WHAT IS EXPECTED | Write out exactly the lines that run from the line containing "Recreate this scene" through the line containing "SC.view_settings.use_curve_mapping = False"; both end lines belong to the answer.

(3D scene scripts)
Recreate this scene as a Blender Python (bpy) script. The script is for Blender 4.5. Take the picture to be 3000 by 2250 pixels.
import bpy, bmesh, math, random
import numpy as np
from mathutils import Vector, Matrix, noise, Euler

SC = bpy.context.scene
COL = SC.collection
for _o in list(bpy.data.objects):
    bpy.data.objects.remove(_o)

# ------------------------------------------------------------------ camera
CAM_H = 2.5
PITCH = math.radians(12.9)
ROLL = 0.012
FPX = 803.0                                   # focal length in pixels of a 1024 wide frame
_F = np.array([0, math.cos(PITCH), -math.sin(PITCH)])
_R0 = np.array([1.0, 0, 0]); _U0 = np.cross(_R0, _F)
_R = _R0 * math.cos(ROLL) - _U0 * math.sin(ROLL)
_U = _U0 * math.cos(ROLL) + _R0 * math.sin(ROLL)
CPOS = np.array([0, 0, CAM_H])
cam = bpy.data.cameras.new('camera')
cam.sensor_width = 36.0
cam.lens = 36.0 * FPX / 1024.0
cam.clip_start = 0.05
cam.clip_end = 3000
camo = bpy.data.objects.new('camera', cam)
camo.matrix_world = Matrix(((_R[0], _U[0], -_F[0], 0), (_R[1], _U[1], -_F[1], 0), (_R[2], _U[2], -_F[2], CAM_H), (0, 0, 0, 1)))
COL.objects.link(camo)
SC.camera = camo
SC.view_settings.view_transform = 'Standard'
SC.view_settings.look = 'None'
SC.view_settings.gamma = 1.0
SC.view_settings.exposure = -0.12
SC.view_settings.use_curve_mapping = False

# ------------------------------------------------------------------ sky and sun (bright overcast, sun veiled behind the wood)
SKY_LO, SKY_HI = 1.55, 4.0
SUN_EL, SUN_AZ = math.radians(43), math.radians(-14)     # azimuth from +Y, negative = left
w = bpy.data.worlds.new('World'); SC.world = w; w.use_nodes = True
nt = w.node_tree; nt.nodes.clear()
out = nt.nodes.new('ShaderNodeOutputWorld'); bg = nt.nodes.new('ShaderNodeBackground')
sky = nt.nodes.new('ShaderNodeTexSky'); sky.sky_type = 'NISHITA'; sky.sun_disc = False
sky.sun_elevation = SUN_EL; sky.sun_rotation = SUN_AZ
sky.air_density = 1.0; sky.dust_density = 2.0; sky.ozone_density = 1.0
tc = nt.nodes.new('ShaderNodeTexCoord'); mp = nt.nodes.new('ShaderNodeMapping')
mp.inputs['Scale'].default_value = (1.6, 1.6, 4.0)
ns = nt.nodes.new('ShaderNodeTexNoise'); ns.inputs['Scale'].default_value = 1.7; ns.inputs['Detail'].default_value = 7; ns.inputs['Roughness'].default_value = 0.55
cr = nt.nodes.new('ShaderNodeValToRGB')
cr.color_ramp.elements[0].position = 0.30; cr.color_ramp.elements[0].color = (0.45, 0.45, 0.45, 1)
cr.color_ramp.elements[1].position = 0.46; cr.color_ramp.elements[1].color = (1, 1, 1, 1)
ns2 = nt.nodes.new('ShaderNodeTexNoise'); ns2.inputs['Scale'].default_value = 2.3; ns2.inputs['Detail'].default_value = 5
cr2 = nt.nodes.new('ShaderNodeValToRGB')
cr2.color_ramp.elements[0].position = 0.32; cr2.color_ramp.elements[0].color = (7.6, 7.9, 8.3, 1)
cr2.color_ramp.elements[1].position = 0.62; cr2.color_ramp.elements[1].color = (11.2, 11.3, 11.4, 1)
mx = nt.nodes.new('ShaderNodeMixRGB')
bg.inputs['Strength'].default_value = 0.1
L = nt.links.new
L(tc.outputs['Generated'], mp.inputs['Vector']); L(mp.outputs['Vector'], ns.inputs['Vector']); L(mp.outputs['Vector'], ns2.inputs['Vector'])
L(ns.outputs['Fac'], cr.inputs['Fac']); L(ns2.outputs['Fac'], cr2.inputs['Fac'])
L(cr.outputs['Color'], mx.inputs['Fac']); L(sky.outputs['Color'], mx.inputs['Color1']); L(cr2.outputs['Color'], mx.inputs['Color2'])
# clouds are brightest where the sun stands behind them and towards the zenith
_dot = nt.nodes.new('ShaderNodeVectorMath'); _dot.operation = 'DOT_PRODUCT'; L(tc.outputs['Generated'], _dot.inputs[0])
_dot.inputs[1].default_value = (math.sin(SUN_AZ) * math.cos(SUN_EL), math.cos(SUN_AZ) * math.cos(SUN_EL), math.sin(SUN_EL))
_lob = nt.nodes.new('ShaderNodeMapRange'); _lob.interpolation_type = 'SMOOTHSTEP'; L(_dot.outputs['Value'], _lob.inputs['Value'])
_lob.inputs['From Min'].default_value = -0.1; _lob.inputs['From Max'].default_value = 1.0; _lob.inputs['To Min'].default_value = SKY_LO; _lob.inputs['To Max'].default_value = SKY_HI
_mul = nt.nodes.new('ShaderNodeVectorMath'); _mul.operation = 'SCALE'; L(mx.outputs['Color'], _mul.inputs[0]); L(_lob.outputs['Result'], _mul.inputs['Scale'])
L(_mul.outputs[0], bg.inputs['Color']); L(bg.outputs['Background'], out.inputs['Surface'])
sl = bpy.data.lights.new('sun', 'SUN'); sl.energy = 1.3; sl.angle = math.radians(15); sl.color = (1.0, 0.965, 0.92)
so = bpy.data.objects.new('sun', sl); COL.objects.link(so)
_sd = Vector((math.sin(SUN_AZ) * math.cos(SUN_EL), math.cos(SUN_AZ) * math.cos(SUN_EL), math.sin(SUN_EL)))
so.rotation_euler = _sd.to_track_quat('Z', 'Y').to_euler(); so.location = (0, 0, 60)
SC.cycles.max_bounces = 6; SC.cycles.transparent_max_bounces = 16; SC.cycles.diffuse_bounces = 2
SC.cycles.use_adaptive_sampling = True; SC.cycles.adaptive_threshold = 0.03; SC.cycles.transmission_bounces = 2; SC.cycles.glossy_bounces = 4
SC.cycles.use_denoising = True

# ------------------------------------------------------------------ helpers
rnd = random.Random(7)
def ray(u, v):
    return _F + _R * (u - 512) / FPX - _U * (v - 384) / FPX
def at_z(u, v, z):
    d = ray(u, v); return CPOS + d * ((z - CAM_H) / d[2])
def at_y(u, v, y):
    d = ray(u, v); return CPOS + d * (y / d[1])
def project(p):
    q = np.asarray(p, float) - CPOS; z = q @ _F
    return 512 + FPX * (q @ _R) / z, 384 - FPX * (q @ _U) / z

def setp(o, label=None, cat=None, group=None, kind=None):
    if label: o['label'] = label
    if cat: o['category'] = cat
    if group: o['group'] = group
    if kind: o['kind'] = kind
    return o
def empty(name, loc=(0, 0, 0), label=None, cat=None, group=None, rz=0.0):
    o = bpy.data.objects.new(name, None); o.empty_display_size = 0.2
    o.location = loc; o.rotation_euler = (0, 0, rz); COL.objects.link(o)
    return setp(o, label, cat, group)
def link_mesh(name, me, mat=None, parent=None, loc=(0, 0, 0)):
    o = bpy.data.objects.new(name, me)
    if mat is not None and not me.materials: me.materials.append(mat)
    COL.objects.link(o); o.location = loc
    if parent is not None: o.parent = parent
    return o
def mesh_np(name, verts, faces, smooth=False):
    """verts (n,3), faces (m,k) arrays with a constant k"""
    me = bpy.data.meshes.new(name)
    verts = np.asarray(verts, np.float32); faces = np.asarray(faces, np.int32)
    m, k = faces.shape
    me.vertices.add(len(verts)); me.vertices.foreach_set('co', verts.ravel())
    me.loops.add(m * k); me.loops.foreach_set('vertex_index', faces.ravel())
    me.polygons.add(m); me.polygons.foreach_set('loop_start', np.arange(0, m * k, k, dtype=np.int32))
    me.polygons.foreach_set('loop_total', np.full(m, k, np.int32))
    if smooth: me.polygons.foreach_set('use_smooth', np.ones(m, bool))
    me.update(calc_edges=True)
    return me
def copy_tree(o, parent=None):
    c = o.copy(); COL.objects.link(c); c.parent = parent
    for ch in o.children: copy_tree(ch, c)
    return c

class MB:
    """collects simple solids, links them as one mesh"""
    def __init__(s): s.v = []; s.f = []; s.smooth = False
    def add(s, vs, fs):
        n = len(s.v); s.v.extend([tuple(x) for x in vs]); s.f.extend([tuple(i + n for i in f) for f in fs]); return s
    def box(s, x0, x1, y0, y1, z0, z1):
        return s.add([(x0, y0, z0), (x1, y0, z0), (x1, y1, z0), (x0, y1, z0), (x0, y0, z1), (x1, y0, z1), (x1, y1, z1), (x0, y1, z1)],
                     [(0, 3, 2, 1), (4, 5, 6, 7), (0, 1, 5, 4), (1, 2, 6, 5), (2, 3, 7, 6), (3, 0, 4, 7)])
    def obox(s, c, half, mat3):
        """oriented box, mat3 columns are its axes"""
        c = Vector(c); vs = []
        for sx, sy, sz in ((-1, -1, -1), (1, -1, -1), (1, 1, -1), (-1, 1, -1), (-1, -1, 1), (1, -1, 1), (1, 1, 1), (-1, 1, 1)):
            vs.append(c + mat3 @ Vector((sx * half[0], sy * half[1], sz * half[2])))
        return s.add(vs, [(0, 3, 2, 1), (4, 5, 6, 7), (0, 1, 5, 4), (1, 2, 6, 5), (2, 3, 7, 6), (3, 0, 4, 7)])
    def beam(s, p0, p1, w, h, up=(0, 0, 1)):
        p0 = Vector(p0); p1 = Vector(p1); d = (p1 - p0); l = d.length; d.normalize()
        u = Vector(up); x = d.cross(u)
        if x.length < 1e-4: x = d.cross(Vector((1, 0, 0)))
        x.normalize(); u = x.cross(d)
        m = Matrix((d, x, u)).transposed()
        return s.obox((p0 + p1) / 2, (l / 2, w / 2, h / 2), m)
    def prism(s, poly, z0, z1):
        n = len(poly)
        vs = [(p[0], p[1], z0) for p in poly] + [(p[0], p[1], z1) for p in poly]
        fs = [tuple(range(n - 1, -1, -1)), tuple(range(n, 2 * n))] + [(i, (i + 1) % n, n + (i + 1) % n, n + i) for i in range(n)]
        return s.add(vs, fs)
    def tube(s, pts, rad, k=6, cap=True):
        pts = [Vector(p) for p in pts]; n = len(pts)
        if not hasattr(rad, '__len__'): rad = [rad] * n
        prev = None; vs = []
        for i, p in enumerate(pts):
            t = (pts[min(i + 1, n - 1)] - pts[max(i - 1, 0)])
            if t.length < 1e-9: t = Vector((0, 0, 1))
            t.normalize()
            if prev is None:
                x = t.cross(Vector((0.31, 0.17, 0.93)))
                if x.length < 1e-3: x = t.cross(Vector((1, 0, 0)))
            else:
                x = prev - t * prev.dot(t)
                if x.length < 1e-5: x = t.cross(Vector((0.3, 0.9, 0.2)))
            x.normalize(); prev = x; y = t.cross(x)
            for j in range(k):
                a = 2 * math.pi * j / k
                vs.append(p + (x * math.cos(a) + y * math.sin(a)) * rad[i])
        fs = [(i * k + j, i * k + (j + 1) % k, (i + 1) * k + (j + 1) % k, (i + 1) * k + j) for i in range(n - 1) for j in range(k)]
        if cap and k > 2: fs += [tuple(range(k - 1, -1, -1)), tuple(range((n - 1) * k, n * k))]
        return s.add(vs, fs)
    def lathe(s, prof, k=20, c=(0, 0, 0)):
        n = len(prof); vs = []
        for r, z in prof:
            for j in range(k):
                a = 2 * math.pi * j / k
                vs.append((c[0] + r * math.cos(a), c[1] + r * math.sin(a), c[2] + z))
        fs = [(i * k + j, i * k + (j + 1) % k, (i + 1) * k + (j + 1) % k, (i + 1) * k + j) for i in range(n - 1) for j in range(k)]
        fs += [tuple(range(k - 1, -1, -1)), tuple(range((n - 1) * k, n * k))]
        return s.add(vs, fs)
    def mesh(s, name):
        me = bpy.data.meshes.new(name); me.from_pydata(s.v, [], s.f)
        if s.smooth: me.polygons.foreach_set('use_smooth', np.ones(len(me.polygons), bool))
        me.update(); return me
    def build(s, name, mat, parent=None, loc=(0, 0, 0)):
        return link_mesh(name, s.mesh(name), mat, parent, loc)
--
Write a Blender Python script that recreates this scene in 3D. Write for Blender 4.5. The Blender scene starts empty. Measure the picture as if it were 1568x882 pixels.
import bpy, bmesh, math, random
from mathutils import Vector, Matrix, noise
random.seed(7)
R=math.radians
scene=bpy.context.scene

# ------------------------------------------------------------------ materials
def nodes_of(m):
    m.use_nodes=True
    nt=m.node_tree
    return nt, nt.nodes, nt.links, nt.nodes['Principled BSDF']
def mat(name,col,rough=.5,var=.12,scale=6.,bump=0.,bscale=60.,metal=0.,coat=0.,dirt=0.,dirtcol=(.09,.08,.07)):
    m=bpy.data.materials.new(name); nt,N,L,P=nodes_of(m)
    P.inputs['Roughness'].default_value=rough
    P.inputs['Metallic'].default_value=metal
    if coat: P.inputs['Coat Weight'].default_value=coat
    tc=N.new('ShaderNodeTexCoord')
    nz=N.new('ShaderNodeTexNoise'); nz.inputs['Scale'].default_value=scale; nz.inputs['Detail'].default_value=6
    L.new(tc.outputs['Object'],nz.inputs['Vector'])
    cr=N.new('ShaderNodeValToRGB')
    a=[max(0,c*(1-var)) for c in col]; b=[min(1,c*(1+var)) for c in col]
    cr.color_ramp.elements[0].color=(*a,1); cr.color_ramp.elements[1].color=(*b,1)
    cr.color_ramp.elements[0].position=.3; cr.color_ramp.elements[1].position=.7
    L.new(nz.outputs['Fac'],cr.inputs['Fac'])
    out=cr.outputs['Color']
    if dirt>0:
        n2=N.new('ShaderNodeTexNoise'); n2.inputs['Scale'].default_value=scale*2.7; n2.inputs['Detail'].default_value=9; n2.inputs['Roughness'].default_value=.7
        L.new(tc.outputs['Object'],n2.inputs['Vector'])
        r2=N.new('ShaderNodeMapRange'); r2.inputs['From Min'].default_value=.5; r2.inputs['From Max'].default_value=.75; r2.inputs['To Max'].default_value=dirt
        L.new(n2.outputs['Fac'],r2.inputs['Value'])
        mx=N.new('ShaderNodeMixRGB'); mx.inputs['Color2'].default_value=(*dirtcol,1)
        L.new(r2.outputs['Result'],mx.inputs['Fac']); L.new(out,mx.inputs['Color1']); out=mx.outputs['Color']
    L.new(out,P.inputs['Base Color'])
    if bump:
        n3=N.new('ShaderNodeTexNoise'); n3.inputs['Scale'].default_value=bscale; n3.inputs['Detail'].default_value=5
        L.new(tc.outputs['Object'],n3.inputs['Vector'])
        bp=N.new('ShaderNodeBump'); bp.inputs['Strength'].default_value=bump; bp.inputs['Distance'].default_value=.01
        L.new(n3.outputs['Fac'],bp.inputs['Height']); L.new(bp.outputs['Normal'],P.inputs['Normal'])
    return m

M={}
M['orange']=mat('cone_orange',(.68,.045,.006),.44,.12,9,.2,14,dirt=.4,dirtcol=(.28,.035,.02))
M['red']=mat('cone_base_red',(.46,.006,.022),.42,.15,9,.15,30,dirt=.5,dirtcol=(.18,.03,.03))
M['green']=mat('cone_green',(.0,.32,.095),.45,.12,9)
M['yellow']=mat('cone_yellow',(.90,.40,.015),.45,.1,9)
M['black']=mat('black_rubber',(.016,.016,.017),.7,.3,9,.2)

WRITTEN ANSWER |
Recreate this scene as a Blender Python (bpy) script. The script is for Blender 4.5. Take the picture to be 3000 by 2250 pixels.
import bpy, bmesh, math, random
import numpy as np
from mathutils import Vector, Matrix, noise, Euler

SC = bpy.context.scene
COL = SC.collection
for _o in list(bpy.data.objects):
    bpy.data.objects.remove(_o)

# ------------------------------------------------------------------ camera
CAM_H = 2.5
PITCH = math.radians(12.9)
ROLL = 0.012
FPX = 803.0                                   # focal length in pixels of a 1024 wide frame
_F = np.array([0, math.cos(PITCH), -math.sin(PITCH)])
_R0 = np.array([1.0, 0, 0]); _U0 = np.cross(_R0, _F)
_R = _R0 * math.cos(ROLL) - _U0 * math.sin(ROLL)
_U = _U0 * math.cos(ROLL) + _R0 * math.sin(ROLL)
CPOS = np.array([0, 0, CAM_H])
cam = bpy.data.cameras.new('camera')
cam.sensor_width = 36.0
cam.lens = 36.0 * FPX / 1024.0
cam.clip_start = 0.05
cam.clip_end = 3000
camo = bpy.data.objects.new('camera', cam)
camo.matrix_world = Matrix(((_R[0], _U[0], -_F[0], 0), (_R[1], _U[1], -_F[1], 0), (_R[2], _U[2], -_F[2], CAM_H), (0, 0, 0, 1)))
COL.objects.link(camo)
SC.camera = camo
SC.view_settings.view_transform = 'Standard'
SC.view_settings.look = 'None'
SC.view_settings.gamma = 1.0
SC.view_settings.exposure = -0.12
SC.view_settings.use_curve_mapping = False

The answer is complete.